The Southern Kings, in particular, looked badly out of their depth. They managed to win just four of their 55 fixtures. That coupled with sparsely attended fixtures meant their departure was certainly on the cards. The loss of the Bloemfontein based Cheetah’s is a huge blow to the competition. Their cavalier brand of rugby had been successful in helping them secure a  playoff spot.



The competition will likely retain it’s a much-maligned new format. It is likely to feature six teams in two separate conferences. This is one fewer than the Pro 14  version which had seven in each section. 

The top four in each conference will then contest quarter-finals in the last eight stages. Some former players have been rather scathing about the conference style competition.
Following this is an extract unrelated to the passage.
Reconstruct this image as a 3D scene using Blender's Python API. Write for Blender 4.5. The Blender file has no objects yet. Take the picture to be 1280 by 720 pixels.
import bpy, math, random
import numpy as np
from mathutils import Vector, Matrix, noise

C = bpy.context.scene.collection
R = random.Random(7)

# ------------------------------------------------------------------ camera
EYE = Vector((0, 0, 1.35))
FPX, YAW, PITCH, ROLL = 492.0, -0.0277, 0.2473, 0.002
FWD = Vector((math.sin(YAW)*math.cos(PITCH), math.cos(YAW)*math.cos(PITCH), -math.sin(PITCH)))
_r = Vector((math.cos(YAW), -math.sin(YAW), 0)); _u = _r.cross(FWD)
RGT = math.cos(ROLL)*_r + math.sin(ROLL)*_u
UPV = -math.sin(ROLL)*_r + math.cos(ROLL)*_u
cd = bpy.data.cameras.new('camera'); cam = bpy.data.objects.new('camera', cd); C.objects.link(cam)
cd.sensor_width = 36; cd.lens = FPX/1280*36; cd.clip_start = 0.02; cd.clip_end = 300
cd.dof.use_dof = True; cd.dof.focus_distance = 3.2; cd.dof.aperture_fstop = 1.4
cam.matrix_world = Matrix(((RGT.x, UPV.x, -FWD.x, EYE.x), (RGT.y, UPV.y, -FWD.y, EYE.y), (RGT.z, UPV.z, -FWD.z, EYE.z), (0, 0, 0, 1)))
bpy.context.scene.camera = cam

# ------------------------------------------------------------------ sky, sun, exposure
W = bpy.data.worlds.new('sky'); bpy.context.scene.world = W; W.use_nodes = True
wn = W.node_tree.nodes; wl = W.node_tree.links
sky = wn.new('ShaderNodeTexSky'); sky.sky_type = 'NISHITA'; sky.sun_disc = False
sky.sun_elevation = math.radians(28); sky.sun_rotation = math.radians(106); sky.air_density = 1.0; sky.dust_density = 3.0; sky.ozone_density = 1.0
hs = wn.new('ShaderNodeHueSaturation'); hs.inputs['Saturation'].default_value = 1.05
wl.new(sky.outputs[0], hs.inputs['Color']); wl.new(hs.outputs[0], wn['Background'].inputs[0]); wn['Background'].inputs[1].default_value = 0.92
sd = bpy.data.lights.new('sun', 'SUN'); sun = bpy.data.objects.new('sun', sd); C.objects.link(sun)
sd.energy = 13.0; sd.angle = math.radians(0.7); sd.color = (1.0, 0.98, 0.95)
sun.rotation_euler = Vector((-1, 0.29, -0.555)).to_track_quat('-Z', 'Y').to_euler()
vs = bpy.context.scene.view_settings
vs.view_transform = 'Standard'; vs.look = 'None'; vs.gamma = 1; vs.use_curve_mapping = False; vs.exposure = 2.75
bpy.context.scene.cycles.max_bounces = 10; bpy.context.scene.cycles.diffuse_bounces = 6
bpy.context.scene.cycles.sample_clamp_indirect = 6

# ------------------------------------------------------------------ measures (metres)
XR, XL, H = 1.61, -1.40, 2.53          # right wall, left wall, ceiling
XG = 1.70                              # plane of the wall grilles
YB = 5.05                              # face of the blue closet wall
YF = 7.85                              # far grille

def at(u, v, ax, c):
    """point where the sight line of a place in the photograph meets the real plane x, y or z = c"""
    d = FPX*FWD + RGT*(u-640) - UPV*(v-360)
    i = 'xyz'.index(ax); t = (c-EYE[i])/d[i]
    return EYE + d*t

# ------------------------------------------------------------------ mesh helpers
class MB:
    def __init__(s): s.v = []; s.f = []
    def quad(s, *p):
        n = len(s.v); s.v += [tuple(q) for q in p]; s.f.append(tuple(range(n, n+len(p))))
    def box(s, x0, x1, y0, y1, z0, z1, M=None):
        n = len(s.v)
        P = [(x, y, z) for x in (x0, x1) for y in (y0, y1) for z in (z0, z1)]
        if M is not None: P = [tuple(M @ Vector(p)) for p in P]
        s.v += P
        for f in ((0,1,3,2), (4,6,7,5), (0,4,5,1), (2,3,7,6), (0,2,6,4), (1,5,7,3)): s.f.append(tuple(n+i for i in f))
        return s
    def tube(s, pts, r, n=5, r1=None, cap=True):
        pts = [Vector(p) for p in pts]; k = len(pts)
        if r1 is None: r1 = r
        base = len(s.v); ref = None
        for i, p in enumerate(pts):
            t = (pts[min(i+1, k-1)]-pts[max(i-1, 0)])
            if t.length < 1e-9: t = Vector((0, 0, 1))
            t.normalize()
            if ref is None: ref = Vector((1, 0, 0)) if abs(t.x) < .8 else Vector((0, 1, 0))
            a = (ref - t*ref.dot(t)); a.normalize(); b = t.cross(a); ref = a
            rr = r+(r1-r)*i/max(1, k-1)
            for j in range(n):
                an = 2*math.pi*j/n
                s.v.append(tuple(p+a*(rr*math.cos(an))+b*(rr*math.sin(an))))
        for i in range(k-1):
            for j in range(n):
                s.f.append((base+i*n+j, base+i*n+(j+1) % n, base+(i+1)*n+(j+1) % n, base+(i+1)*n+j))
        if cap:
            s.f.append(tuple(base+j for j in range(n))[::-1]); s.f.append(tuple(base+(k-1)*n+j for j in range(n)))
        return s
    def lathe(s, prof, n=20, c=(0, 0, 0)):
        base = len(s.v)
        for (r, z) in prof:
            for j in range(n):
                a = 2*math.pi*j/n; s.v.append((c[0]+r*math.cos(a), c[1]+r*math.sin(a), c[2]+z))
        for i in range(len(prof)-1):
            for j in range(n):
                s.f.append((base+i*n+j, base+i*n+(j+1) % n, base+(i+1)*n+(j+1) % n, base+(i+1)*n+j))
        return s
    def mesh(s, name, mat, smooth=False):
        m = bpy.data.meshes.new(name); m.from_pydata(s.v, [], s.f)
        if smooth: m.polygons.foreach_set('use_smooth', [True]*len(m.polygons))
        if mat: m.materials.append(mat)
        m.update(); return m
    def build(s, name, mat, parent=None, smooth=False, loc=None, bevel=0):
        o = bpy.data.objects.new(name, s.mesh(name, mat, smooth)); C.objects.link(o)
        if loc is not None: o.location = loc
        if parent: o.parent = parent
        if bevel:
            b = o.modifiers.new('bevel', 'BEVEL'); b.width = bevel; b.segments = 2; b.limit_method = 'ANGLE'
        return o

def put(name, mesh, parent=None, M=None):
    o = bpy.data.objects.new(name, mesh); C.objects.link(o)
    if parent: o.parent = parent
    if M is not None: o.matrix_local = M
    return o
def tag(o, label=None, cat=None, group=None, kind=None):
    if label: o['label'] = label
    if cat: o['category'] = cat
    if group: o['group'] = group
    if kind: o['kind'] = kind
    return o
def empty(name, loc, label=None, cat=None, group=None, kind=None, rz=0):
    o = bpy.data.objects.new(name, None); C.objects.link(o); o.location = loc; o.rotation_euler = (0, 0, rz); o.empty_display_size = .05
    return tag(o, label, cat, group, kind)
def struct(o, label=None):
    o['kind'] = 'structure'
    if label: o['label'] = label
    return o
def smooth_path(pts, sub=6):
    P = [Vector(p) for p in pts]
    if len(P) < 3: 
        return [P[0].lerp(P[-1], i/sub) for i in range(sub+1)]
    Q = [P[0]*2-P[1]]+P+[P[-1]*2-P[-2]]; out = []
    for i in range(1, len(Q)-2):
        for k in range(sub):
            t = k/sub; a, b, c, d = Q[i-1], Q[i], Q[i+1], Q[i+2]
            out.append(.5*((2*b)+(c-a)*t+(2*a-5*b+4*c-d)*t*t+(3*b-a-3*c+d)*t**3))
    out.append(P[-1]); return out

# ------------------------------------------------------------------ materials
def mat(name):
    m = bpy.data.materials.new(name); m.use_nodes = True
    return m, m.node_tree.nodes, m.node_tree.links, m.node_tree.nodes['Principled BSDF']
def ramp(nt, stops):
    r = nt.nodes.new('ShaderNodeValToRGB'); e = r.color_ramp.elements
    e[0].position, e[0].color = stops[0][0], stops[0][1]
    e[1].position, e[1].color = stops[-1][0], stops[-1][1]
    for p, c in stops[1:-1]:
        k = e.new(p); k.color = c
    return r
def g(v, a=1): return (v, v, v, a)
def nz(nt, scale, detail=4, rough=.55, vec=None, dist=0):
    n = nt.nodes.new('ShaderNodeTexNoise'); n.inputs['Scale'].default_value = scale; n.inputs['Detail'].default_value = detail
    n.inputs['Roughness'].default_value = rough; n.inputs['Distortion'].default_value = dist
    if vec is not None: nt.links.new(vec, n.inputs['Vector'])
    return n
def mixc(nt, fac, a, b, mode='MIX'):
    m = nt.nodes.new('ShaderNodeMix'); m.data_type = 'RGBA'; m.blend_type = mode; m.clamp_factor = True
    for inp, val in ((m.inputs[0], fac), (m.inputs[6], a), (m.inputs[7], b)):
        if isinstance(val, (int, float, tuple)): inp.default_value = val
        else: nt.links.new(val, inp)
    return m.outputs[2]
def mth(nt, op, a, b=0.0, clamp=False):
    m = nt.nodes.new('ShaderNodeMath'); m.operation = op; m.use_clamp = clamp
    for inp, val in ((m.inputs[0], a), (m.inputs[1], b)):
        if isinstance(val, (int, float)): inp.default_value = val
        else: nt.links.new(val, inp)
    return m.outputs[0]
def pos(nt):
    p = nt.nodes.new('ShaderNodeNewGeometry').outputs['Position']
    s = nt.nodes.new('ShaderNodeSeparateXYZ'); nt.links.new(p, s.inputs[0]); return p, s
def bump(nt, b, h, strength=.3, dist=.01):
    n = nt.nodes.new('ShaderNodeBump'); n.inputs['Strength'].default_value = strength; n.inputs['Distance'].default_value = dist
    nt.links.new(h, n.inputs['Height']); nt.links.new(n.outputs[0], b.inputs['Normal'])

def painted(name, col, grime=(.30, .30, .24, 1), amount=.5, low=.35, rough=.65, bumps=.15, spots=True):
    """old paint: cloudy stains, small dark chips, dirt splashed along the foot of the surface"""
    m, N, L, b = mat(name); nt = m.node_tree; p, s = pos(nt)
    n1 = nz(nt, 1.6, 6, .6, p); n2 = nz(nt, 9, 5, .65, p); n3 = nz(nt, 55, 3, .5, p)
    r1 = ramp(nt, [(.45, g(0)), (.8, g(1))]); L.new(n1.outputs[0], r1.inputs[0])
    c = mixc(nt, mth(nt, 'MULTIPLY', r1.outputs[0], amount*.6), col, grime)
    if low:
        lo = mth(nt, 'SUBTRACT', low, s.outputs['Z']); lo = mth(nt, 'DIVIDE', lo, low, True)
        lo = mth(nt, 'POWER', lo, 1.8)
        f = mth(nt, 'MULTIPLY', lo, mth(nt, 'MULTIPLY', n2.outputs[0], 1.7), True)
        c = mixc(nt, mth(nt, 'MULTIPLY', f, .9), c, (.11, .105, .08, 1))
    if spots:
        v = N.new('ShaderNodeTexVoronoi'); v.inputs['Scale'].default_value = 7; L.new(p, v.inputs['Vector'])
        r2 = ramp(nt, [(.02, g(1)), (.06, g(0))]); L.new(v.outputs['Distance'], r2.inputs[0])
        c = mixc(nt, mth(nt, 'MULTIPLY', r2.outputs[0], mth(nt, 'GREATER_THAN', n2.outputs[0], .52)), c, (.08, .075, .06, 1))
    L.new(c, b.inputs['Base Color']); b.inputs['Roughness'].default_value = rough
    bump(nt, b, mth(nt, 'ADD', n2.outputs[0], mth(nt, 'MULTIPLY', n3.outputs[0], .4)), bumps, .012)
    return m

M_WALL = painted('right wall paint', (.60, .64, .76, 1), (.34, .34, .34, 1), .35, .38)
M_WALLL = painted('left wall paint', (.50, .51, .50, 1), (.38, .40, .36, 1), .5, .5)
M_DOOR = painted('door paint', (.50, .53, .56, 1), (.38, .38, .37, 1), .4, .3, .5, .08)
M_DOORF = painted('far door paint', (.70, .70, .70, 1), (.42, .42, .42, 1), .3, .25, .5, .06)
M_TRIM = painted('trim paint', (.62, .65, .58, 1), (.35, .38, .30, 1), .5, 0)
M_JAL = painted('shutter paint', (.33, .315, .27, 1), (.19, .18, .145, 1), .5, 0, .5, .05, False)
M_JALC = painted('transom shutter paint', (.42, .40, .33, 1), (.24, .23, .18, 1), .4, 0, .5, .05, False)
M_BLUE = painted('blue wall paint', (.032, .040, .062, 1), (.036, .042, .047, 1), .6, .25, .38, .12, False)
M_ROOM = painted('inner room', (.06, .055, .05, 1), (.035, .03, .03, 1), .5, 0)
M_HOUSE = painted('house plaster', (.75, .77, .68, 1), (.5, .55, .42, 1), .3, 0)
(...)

Welsh wing wizard Shane Williams labeling the format “Shambolic.” 

The latest Pro 14 restructure will likely lead to an eighteen game season. Irish is set to benefit in a big way, in an already jam-packed rugby calendar. Wales, Scotland, and Italy will also be delighted with the new development. The punishing workload on their international players has always been a concern.

The news will be less well received in England and France, where there are 22 and 26 games respectively. There have been many rumblings about the perceived easier seasons for the other competing Six Nations sides. The latest development will have done little to ease their frustrations.

The competition has certainly had a chequered history from its beginning in 1999. It has gone through numerous rebrandings and restructurings in its 21-year history. The arrival of the Kings and the Cheetahs were heralded as a bright new dawn. In truth, the competition has struggled to capture the public imagination.  Their departure will at least have a positive knock-on effect for Irish rugby.